There are many aspects to consider when planning your children’s accommodation. Children have the right to know what is happening around them and why. They also have the right to express their opinion and say what they think about decisions that affect their lives. But it is the parents who are responsible for making wise decisions that fit the children. As they grow up, children’s wishes should be given increasing importance.

A summary of this article is given below.

The importance of lifting responsibility away from the child

It can be a tricky balancing act to determine how involved children should be. Parents need to protect their children from having to choose between their parents and also taking into account what the child wants and what is best for them. Children are vulnerable and need to be able to rely on adults making decisions about what is best for them, but they are also experts on their own lives. Children have the right to say what they think and to be heard. Therefore, let children be involved in decisions but not responsible for them. It is our responsibility as adults to arrange the family situation so that it suits the children.

To reason and listen

Instead of asking the child how they want to live, we adults can discuss amongst ourselves how we want to arrange the housing. Then describe the background of the proposal, why you think it will be good and how you will help the child to feel at home. Listen then, directly and indirectly, to the reactions. Sometimes the children are clear, and then we take their wishes into account. Sometimes, when the reactions are unspoken, it requires us to interpret them with our gut feeling.

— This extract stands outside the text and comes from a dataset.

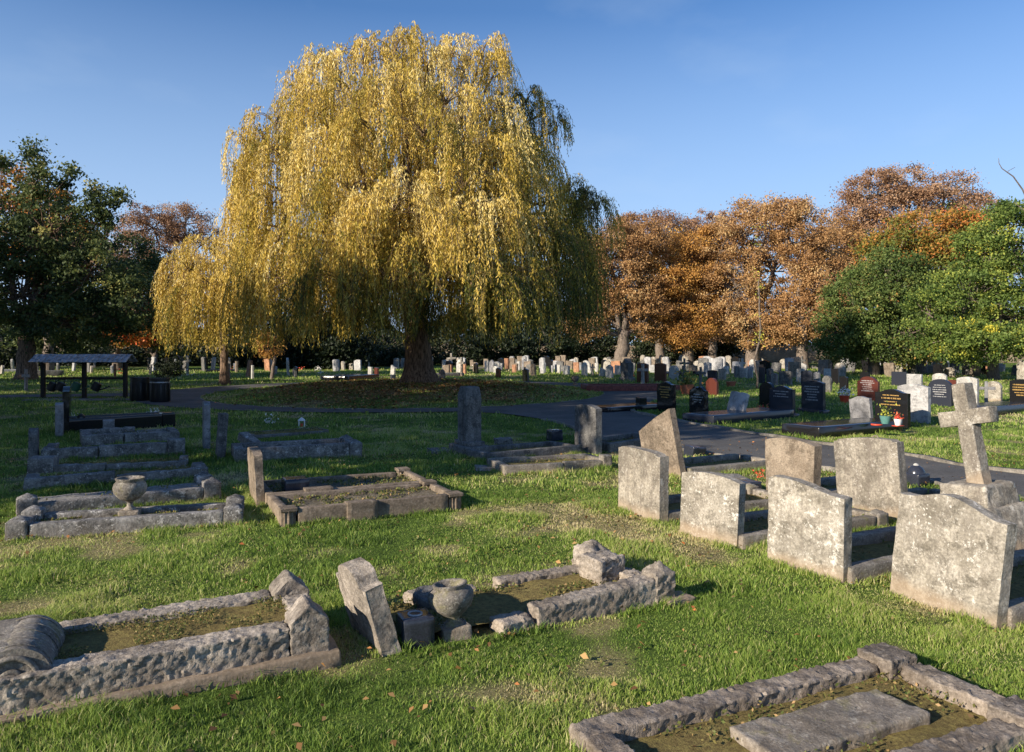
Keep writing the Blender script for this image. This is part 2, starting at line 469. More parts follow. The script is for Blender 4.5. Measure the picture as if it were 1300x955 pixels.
def ground_mat():
    m, nt, b = nodes_mat('turf'); L = nt.links
    tc = nt.nodes.new('ShaderNodeTexCoord'); v = tc.outputs['Object']
    dry = nt.nodes.new('ShaderNodeAttribute'); dry.attribute_name = 'dry'
    lit = nt.nodes.new('ShaderNodeAttribute'); lit.attribute_name = 'litter'
    g = ramp(nt, [(.3, (.045, .080, .018)), (.55, (.11, .17, .032)), (.75, (.19, .23, .055))], noise(nt, v, 2.2, 8, .75)).outputs[0]
    fine = ramp(nt, [(.3, .55), (.7, 1.35)], noise(nt, v, 55, 4, .8)).outputs[0]
    g = mix(nt, g, fine, 1, 'MULTIPLY')
    dcol = ramp(nt, [(.38, (.10, .085, .04)), (.5, (.26, .21, .11)), (.60, (.42, .35, .22))], noise(nt, v, 48, 8, .9)).outputs[0]
    col = mix(nt, g, dcol, dry.outputs['Fac'])
    lcol = ramp(nt, [(.35, (.07, .04, .02)), (.5, (.17, .095, .04)), (.7, (.30, .19, .08))], noise(nt, v, 14, 8, .85)).outputs[0]
    col = mix(nt, col, lcol, lit.outputs['Fac'])
    L.new(col, b.inputs['Base Color']); b.inputs['Roughness'].default_value = .95; b.inputs['Specular IOR Level'].default_value = .1
    bp = nt.nodes.new('ShaderNodeBump'); bp.inputs['Strength'].default_value = .8; bp.inputs['Distance'].default_value = .05
    L.new(noise(nt, v, 25, 6, .8), bp.inputs['Height']); L.new(bp.outputs[0], b.inputs['Normal'])
    return m
M['ground'] = ground_mat()

def soil_mat(name, cs):
    m, nt, b = nodes_mat(name); raw, v = objvec(nt)
    r = ramp(nt, cs, noise(nt, v, 26, 8, .85)); nt.links.new(r.outputs[0], b.inputs['Base Color'])
    b.inputs['Roughness'].default_value = .95; b.inputs['Specular IOR Level'].default_value = .1
    bp = nt.nodes.new('ShaderNodeBump'); bp.inputs['Strength'].default_value = 1; bp.inputs['Distance'].default_value = .03
    nt.links.new(noise(nt, v, 60, 5, .8), bp.inputs['Height']); nt.links.new(bp.outputs[0], b.inputs['Normal'])
    return m
M['soil'] = soil_mat('mossy_soil', [(.3, (.08, .06, .03)), (.47, (.21, .165, .07)), (.6, (.33, .28, .10)), (.72, (.44, .37, .24))])
M['chipsoil'] = soil_mat('gravelly_soil', [(.3, (.06, .05, .035)), (.48, (.17, .145, .10)), (.62, (.33, .30, .25)), (.75, (.50, .47, .42))])
M['chips'] = soil_mat('stone_chippings', [(.35, (.10, .10, .09)), (.5, (.30, .29, .27)), (.68, (.52, .51, .49))])

# ------------------------------------------------------------------ ground sheet
def dryness(x, y):
    n = fbm2(x, y, 1.9, 41, 4)
    n2 = fbm2(x, y * 1.6, .5, 77, 3)
    return np.clip(sstep(.57, .70, n * .6 + n2 * .45), 0, 1)
def litterness(x, y):
    r = mound_r(x, y + 1.0)
    n = fbm2(x, y, .7, 91, 4)
    r = r + (n - .5) * .7
    return np.clip((1 - sstep(.45, .95, r)) * (.2 + 1.0 * n), 0, 1) * .9

gx = np.concatenate([-np.geomspace(14, 600, 34)[::-1], np.arange(-13.9, 13.9, .11), np.geomspace(14, 600, 34)])
gy = np.concatenate([-np.geomspace(2, 300, 20)[::-1], np.arange(-1.9, 20, .11), np.arange(20, 45, .3), np.geomspace(45.2, 900, 40)])
XX, YY = np.meshgrid(gx, gy, indexing='ij')
ZZ = height(XX, YY)
V = np.stack([XX.ravel(), YY.ravel(), ZZ.ravel()], 1)
ii = np.arange(len(V)).reshape(XX.shape)
Q = np.stack([ii[:-1, :-1].ravel(), ii[1:, :-1].ravel(), ii[1:, 1:].ravel(), ii[:-1, 1:].ravel()], 1)
me = mesh_np('ground', V, [Q], {'dry': dryness(XX, YY).ravel() * .8, 'litter': litterness(XX, YY).ravel()}, True, M['ground'])
ground = new_obj('ground', me); tag(ground, kind='structure')

# ------------------------------------------------------------------ roads
def poly_sheet(name, pts, z, mat):
    me = bpy.data.meshes.new(name)
    me.from_pydata([(p[0], p[1], z) for p in pts], [], [list(range(len(pts)))])
    me.update(); me.materials.append(mat)
    return tag(new_obj(name, me), kind='structure')
def smooth_line(pts, n=6):
    P = [np.array(p, float) for p in pts]; out = []
    for i in range(len(P) - 1):
        p0 = P[max(0, i - 1)]; p1 = P[i]; p2 = P[i + 1]; p3 = P[min(len(P) - 1, i + 2)]
        for k in range(n):
            t = k / n
            out.append(.5 * ((2 * p1) + (-p0 + p2) * t + (2 * p0 - 5 * p1 + 4 * p2 - p3) * t * t + (-p0 + 3 * p1 - 3 * p2 + p3) * t ** 3))
    out.append(P[-1]); return out
low = smooth_line([(-1.2, 19.75), G(640, 525.5), G(712, 537), G(752, 552), G(860, 569), G(960, 583), G(1160, 609), G(1300, 632), (8.2, 5.2), (11.0, 0.5)])
upp = smooth_line([(13.8, 2.0), (10.2, 6.4), G(1300, 602), G(1145, 577), G(1050, 565), G(925, 546), G(835, 530), G(803, 519), (5.5, 26.5)])
road_poly = [tuple(p) for p in low] + [tuple(p) for p in upp] + [(0, 22)]
poly_sheet('road', road_poly, 0.006, M['asphalt'])
ths = np.linspace(0, 2 * np.pi, 97)
OC = (-3.8, 29.3); OA, OB = 9.6, 9.7
inner = np.stack([MC[0] + MA * np.cos(ths), MC[1] + MB_ * np.sin(ths)], 1)
outer = np.stack([OC[0] + OA * np.cos(ths), OC[1] + OB * np.sin(ths)], 1)
n = len(ths); V = np.concatenate([np.c_[inner, np.full(n, .010)], np.c_[outer, np.full(n, .010)]])
Q = np.array([(i, i + 1, n + i + 1, n + i) for i in range(n - 1)])[:, ::-1]
tag(new_obj('path', mesh_np('path', V, [Q], mat=M['asphalt'])), kind='structure')
lp = [(-60, 23.6), (-30, 24.2), (-20, 24.9), (-12.3, 26.2), (-12.3, 28.4), (-20, 26.2), (-30, 25.4), (-60, 24.8)]
poly_sheet('path', lp, .014, M['asphalt'])
def edging(name, line, w=.10, z=.05):
    L_ = [np.array(p) for p in line]; V = []; 
    for i, p in enumerate(L_):
        t = L_[min(i + 1, len(L_) - 1)] - L_[max(i - 1, 0)]; t = t / (np.linalg.norm(t) + 1e-9)
        nn = np.array([-t[1], t[0]]) * w / 2
        zz = z + .012 * math.sin(i * 1.7)
        V += [(*(p - nn), -.05), (*(p - nn), zz), (*(p + nn), zz), (*(p + nn), -.05)]
    q = []
    for i in range(len(L_) - 1):
        for k in range(3): q.append((4 * i + k, 4 * i + k + 1, 4 * i + 5 + k, 4 * i + 4 + k))
    return tag(new_obj(name, mesh_np(name, np.array(V), [np.array(q)], mat=M['edging'])), kind='structure')
edging('path_kerb', upp[:-6], .11, .045)
edging('path_kerb', low[10:], .07, .02)
edging('path_kerb', [tuple(p) for p in inner[44:97]], .05, .018)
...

Flexible parents makes it easier for children

Children are often loyal with a sense of justice and weigh our needs and wishes into their decisions. The knowledge that we adults are willing to change if it turns out that the child is not thriving, can make it easier to try. Once you have agreed on a schedule, try it for, for example, three months. Most people need a couple of months to get used to it, get into a rhythm and land. If you adjust the schedule too quickly, it can in itself complicate the sense of well-being because children also need stability. Try instead to help with what becomes difficult.

After the trial period, you evaluate, listen to the child, adjust what does not fit or create new routines. If the climate of the conversation is strained, you can check in with each other and have the coparent-talk on your own. Your municipality help you with such conversations if you want support from someone outside.

Children must be allowed to decide more about their housing solution as they get older

It’s best to have a dialogue with the child about where they want to live and other important matters. There are no legal regulations that say when the child’s opinion should be taken into account. However, in several Swedish court cases, the child’s own opinion has been decisive in assessing the circumstances in the best interests of the child from when they were around twelve years old. It is not uncommon for the opinion of younger children to be significant in the matter of where they live.

It can be a practical question for parents how to get a 14-year-old, who is 185 cm tall and has a shoe size of 44, home if he does not want to live with one. The child’s own will is thus decisive for the residence to work over time.


  • Children have a right to know what is happening in their lives and why. They also have a right to express their opinion and be listened to by their parents.
  • Parents have the responsibility to make decisions and protect their children from having to choose between their parents.
  • It is the responsibility of adults to arrange the family situation so that it suits the children.
  • It’s good to try out a living arrangement for a few months and then evaluate.
  • As children get older, they have the right to have more influence over their lives. In several Swedish court cases, children’s own opinions on where they live have played an increasingly important role from the age of twelve. Even the wishes of younger children have been given special importance in some cases.
  • Children’s own will is decisive for the accommodation to work over time.